INDIAN VIGILANTES SEIZE MUSLIM FARMERS’ COWS
Attacks by right-wing Hindus spark concerns over the country’s direction under nationalist Prime Minister Narendra Modi
The beating that ended Pehlu Khan’s life was televised nationwide. Cellphone video captured a group of men punching and slinging Khan around the middle of a road in north India, stomping on him and then slamming the 55-year-old farmer down on concrete as he begged for mercy.

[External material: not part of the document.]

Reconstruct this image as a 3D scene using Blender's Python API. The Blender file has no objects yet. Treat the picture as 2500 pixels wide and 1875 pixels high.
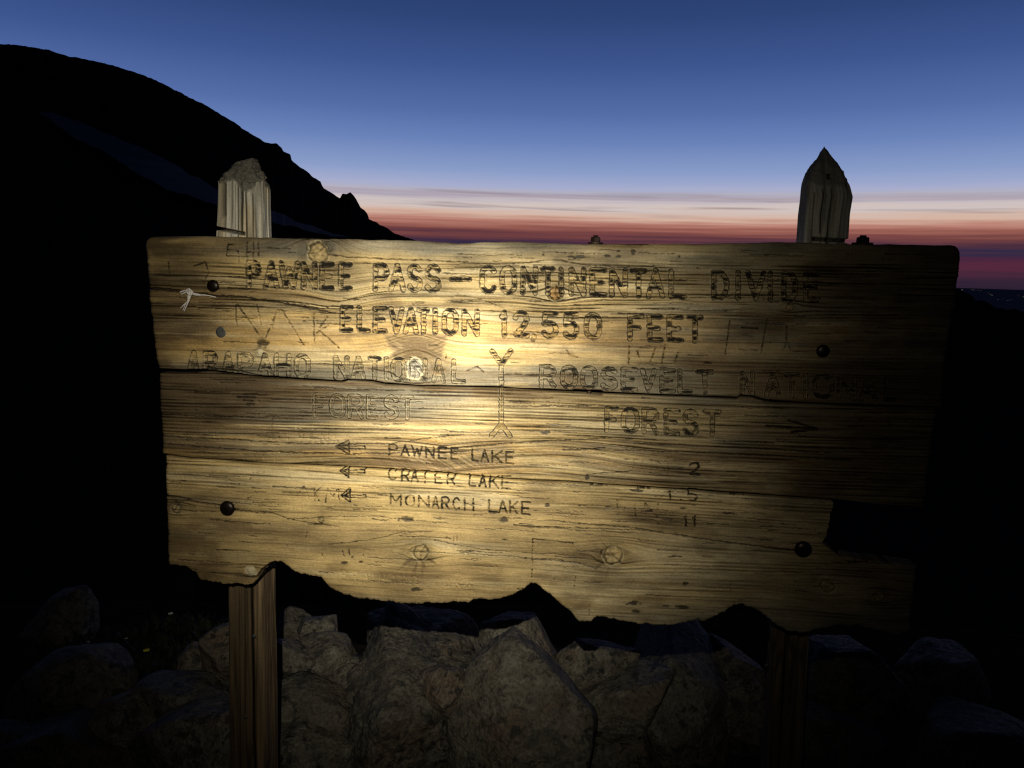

Khan had been stopped by the lynch mob of right-wing Hindus as he rode home from a market in April with two cows and two calves in the back of a truck. The crowd was furious at the sight of a Muslim transporting animals held sacred by Hindus, according to the accounts of his sons and two fellow villagers who were also attacked. Before the men beat Khan so badly that he later died, breaking his ribs in multiple places, they screamed that he was planning to slaughter the cattle for beef.
Outside the frame of the video, something else was happening: Pehlu Khan’s cows were seized. They were hauled off to a nearby Hindurun shelter that takes in cattle snatched from Muslims and sells them.
Assaults meted out in broad daylight against India’s Muslim population, some 14% of the country’s 1.3 billion people, have sparked concern about the direction the country is taking under Hindu nationalist Prime Minister Narendra Modi. There has been another, less noted dimension to the violence: the theft from Muslims and redistribution to Hindus of cows that provide crucial income in the Indian countryside.
Such scenes clash with India’s image as an investor darling in Asia and the pro-business message Mr Modi broadcasts to foreign investors. But three and a half years after his electoral victory, the cow seizures illustrate how the nation’s right-wing Hindu factions that propelled Mr Modi to power are now shaping India and stirring religious upheaval.
Having stoked Hindu nationalist passions in his bid for the highest office, it’s unclear to what extent Mr Modi can now control them. The bands of right-wing Hindus who seize the cows are operating essentially as private militias. They are undeterred by the prime minister’s public calls for them to end the violence. States governed by Mr Modi’s party have seen a marked increase in cow theft from Muslims as well as funding for cow shelters that in many cases take in the stolen cattle.
Interviews with nationalist Hindu leaders and militia members across the country reveal an impatience for Muslims to demonstrate obeisance to the Hindu majority.
There are no official statistics for how many cows have been stolen from Muslims in incidents involving such groups since Mr Modi’s Bharatiya Janata Party (BJP) came to national power in 2014. Reuters’ reporting across India, though, puts actual numbers on the extent of the cow theft. It also provides the first in-depth look at how the actions of cow vigilantes are leading to further economic marginalisation of the country’s Muslim minority.
In northern India, the leadership of just two of the main organisations of gau rakshaks — right-wing Hindu cow vigilantes, or literally “cow protectors” — said they have taken about 190,000 cows since the year of Mr Modi’s election, some in the presence of police and almost every single one of them from Muslims, the reporting shows.
Separately, Reuters surveyed 110 cow shelters or farms, known as gaushalas, across six Indian states that were led by BJP chief ministers from before or just after Mr Modi’s 2014 election win. The survey found an increase of 50%% in their cattle holdings, from about 84,000 head before Mr Modi came to power in 2014 to more than 126,000 today.
The survey, conducted by phone and in person, covered a fraction of the thousands of cow sheds nationwide.
It was not possible to determine how much of the 50%% increase was due to cow vigilantes, because record keeping in many cases is nonexistent. But of the 110 cattle facilities surveyed, all but 14 said they receive cows from the Hindu vigilante groups. About a third said they sell or give cows away, nearly all to Hindu farmers and households.
In a separate survey, Reuters found that only three of 24 cow facilities in four states not ruled by a BJP chief minister said they sold or gave away cattle — mainly to Hindus — after receiving them. While cattle stock has risen about 40% in these gaushalas since Mr Modi took office, only a small part of the increase was due to vigilantes. In many of the cases, cows were donated to the shelters for religious reasons or purchased from cattle markets for fear they would be slaughtered.
It is hard to put a value on the seized cattle because the price of cows ranges from zero for animals near death to 25,000 rupees (12,800 baht), if not more, at cattle markets for healthy milk cows. But taking the average of those two points, just the 190,000 cows captured by the two vigilante groups in northern India would be worth more than US$36 million. That is a significant amount of money in India, where some 270 million people live on less than $1.90 a day. In rural areas, home to about 70%% of the nation’s population, a family’s milk cow is often its most valuable possession.